Characterization of Future Wildfire Risk in Alaska Using Soil Moisture and Evapotranspiration Modeling

Oct 2018 to Sep 2019

In Alaska, recent research has identified particular areas of the state where both a lack of soil moisture and warming temperatures increase the likelihood of wildfire.  While this is an important finding, this previous research did not take into account the important role that melting snow, ice, and frozen ground (permafrost) play in replenshing soil moisture in the spring and summer months.
This project will address this gap in the characterization of fire risk using the newly developed monthly water balance model (MWBM). The MWBM takes into account rain, snow, snowmelt, glacier ice melt, and the permafrost layer to better calculate soil moisture replenishment and the amount of moisture that is lost to the atmosphere (evapotranspiration). Using this model, researchers will be able to refine the boundaries of fire-prone areas in Alaska, based on which areas are prone to particularly high moisture deficit and summer temperatures. Maps will be created that identify which regions of the state currently have a high risk of wildfire, as well as which regions can expect to have an elevated risk of fire in the future to support adaptation planning.
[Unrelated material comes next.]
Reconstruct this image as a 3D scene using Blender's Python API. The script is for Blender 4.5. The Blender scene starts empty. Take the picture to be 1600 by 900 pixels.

This research will also have broad applicability to other regions of the country facing uncertainty about future wildfire risk.
Understanding the impacts of climate on fire regimes is a key research priority of the Alaska Fire Science Consortium, an interagency group that represents represents multiple  federal, state, and educational organizations throughout Alaska and the Lower 48. Through close collaboration with this consortium, as well as Landscape Conservation Cooperatives in Alaska, local resource managers, water coalitions, Native Corporations, and other community stakeholders, researchers will ensure that their work provides timely and relevant science to support on-the-ground decision-making needs.